With the other two, are we assuming
that there's some method of error detection in place?
Yeah.
Well, error correcting codes have
a method of error detection.
Checkpointing, yeah.
You can really only use that if you have
some method of error detection.
But I'm not going to get into what method of error detection
you use for it because I just want
to ask which of these are compatible with the node
cloning theorem.
Well, massive redundancy.
It's fine to start out with n copies of your computation.
It's fine to compare them against each other
to see if they're wrong.
But if one goes wrong, all you have to do
is copy the state of another to this new one.
Or else you just have n minus one copies of your computation.

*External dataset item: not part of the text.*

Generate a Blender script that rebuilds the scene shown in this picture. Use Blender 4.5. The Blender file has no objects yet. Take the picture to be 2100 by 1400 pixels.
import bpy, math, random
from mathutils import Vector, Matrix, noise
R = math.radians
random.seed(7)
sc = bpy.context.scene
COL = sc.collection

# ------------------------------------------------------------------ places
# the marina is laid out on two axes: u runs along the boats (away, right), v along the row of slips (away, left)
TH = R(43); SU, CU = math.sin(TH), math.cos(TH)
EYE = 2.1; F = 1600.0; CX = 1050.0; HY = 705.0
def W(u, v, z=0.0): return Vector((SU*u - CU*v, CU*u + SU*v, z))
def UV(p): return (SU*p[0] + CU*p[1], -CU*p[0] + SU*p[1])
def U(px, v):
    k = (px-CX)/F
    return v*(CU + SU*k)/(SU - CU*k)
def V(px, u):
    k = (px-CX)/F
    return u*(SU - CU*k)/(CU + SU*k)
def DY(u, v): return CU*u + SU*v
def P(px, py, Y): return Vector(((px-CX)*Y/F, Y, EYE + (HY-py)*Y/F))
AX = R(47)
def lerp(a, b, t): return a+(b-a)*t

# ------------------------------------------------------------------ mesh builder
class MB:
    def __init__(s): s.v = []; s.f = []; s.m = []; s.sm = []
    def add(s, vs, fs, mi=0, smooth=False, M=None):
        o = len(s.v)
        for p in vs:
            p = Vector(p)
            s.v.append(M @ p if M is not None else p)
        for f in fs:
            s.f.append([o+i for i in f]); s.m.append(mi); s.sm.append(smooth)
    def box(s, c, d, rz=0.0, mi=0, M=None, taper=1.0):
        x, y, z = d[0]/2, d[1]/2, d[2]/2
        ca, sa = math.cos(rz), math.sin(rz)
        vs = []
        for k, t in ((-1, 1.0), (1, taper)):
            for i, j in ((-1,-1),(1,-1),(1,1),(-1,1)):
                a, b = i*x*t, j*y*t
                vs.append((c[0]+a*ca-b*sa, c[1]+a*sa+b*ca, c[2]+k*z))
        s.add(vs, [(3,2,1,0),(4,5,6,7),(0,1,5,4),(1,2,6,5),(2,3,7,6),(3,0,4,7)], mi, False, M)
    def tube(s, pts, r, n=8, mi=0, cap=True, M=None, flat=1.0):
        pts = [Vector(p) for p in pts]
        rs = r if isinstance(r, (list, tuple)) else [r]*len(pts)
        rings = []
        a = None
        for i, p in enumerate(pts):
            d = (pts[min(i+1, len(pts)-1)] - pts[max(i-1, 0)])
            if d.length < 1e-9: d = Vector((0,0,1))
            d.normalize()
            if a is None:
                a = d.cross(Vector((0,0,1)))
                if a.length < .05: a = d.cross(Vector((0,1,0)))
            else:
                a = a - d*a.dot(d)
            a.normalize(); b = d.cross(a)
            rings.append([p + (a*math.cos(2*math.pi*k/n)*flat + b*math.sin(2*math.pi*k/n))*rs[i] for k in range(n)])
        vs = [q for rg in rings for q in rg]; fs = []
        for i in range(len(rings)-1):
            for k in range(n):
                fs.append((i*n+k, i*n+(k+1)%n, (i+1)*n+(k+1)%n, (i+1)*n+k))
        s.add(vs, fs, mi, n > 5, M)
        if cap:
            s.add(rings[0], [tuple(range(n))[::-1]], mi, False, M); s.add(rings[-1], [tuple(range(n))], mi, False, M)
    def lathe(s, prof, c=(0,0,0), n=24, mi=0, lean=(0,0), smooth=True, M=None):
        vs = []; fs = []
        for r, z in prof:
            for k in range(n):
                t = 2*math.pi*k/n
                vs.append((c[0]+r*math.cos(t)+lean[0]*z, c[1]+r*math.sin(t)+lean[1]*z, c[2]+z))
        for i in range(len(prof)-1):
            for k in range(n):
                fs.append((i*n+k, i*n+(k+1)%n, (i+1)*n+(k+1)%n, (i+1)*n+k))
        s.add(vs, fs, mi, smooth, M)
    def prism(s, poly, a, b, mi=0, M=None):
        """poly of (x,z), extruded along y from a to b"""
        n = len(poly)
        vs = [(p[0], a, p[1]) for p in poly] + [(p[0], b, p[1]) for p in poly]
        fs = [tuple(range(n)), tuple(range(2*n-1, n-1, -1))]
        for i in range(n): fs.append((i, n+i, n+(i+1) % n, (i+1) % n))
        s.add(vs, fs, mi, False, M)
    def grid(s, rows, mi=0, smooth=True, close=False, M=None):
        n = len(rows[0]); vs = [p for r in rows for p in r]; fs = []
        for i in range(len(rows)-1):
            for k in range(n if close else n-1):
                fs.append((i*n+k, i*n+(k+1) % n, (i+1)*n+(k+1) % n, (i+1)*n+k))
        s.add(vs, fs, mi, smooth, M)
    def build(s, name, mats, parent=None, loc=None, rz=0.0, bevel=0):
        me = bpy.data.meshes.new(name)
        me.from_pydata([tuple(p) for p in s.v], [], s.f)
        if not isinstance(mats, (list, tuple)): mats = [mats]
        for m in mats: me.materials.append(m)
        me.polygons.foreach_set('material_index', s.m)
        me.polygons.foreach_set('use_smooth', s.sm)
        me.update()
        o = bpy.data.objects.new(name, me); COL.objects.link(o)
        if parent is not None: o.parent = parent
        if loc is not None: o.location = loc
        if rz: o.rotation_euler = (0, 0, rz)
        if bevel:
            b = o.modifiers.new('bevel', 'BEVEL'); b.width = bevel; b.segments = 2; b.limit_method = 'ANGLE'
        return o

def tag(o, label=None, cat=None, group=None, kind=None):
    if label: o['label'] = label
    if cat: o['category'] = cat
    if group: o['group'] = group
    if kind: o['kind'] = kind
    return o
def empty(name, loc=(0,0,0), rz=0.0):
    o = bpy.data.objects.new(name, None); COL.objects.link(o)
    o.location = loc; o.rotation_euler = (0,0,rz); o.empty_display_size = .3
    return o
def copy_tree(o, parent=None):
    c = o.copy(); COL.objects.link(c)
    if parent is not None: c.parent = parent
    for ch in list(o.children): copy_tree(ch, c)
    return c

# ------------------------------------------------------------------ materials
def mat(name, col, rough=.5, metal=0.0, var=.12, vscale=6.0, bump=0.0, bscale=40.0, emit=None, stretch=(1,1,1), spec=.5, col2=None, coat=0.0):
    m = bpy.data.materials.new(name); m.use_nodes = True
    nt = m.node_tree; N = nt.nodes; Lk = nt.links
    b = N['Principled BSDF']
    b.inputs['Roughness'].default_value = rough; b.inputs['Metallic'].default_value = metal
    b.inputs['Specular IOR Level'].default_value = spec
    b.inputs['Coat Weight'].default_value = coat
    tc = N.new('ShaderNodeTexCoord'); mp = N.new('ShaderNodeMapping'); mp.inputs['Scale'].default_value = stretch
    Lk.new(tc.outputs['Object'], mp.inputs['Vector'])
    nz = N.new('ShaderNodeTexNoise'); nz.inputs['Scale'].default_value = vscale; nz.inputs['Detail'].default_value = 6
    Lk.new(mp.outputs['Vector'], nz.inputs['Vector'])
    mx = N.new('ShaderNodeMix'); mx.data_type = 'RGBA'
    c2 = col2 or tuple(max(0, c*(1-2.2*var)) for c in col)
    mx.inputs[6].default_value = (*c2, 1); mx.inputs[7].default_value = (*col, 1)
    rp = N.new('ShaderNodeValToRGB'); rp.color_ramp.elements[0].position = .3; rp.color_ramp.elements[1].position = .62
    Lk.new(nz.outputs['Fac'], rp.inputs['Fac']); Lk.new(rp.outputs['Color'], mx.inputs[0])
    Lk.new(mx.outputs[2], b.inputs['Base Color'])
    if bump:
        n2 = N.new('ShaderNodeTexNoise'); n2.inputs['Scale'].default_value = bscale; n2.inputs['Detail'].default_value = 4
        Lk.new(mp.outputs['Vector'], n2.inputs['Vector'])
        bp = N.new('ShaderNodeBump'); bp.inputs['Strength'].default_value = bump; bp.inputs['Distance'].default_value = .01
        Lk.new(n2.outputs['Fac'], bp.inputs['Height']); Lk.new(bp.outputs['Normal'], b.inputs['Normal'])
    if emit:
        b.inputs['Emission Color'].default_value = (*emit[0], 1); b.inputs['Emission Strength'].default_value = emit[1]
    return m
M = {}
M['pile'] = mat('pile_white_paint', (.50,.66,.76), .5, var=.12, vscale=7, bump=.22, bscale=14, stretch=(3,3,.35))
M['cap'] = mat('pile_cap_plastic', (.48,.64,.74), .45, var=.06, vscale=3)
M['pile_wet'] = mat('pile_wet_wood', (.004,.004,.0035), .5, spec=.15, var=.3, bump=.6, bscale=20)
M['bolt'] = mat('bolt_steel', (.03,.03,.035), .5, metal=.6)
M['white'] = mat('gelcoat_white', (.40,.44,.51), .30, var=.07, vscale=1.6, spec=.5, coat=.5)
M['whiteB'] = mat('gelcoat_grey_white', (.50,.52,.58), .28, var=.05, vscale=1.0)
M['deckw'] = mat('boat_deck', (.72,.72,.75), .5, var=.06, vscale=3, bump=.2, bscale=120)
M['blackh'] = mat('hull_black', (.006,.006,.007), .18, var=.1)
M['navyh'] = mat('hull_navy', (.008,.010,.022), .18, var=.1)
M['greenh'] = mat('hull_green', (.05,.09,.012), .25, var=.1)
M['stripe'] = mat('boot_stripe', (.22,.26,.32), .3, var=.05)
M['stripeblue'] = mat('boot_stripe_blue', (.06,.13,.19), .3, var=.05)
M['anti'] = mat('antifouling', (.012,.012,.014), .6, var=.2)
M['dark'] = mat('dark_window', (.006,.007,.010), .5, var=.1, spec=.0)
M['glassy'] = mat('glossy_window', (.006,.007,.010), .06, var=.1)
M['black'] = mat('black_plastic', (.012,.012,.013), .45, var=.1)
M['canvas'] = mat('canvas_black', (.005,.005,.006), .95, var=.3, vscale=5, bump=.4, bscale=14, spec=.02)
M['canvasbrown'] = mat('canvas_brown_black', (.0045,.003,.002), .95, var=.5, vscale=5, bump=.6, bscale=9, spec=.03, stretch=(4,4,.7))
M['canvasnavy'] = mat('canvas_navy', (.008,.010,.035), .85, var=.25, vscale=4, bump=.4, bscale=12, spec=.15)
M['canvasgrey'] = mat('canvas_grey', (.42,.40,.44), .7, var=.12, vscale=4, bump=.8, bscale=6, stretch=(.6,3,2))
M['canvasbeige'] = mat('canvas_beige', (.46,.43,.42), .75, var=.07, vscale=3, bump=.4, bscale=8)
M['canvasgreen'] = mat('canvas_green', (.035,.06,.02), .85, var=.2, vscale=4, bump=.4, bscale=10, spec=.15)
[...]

And our number of copies of your computation without any errors
just keeps going down.
So this does not work.
Checkpointing.
Well, you want to write down the state of your system.
That's copying it.
The no cloning theorem says you can't do that.
Error correcting codes.
Well, it looks like they're also forbidden
by the no cloning theorem when, in fact, they work.
And you can use them to do computation with, as well
as use them to do communication and memory with.
The reason nobody does computation
with them in classical computers is
that it requires a lot more overhead than using them
for communication and memory.
And classically, these techniques
are much less resource-intensive.
But they work for quantum computers.